In estrema sintesi in una cultura dove alla base c’è il giudizio e la categorizzazione, se tu mi sei simpatico difficilmente riuscirò a dirti che il lavoro che hai fatto non va bene perché temo di incrinare la nostra alleanza. Più facile che io parli della mia insoddisfazione con qualcun altro ma non direttamente con te: un bel pasticcio, che blocca i processi di apprendimento e cambiamento in modo assolutamente involontario e inconsapevole.
L’importanza di una valutazione oggettiva per crescere
Nelle attività di consulenza organizzativa svolte negli ultimi 15 anni con Attivazione Network e con il confronto di altri professionisti del settore ho trovato delle costanti, da tenere presenti per costruire processi di valutazione davvero efficaci, per le organizzazioni e le persone coinvolte.
Sembra sia normale la resistenza iniziale delle organizzazioni ad utilizzare strumenti e processi di misurazione standardizzata. Fortunatamente nel farlo colgono le opportunità di questa nuova modalità in un mondo complesso e fluido, sempre più competitivo e su un mercato allargato.
Ognuno di noi ha delle caratteristiche specifiche e complesse non semplici da categorizzare come forse in passato siamo stati abituati a fare: non pensiamo certo di giudicare i fiori che sbocciano, ha molto più senso osservarli, possibilmente con tutti i sensi a nostra disposizione, per valorizzarli al meglio.

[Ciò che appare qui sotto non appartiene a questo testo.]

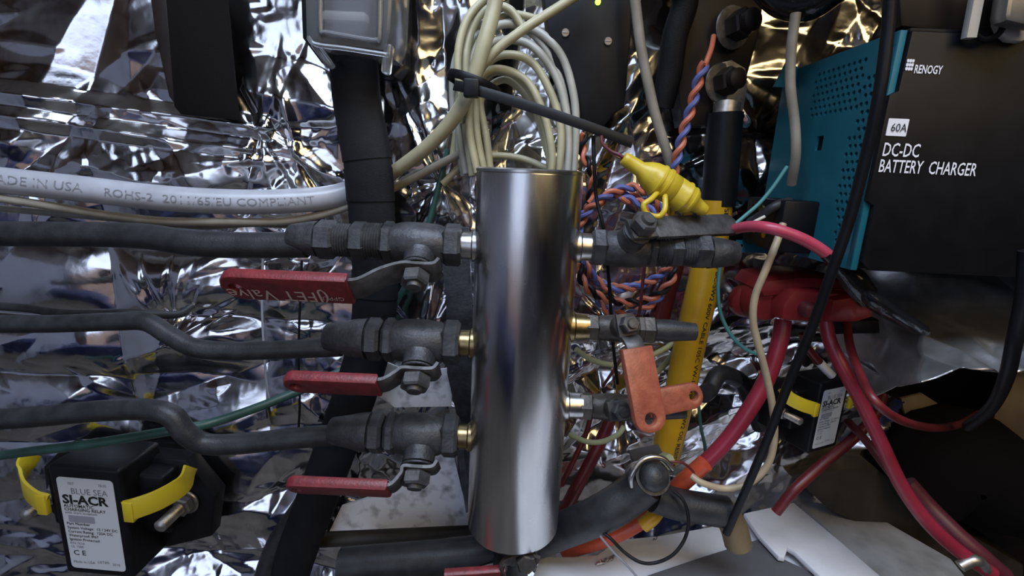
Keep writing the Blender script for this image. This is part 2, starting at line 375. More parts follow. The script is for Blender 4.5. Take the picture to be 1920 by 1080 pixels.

Allo stesso modo con gli strumenti e i processi di valutazione che abbiamo oggi a disposizione per permettere alle persone di dare il proprio meglio sono tanti e sempre più precisi nella misurazione di quello che c’è.
Farsi prendere le misure
© Gloria Bevilacqua
Certo non possono sostituire la realtà e la sperimentazione diretta, ma sono un aiuto nelle nostre mani perché ai giorni nostri, costruirsi un percorso professionale su misura è una necessità, per le persone e le organizzazioni.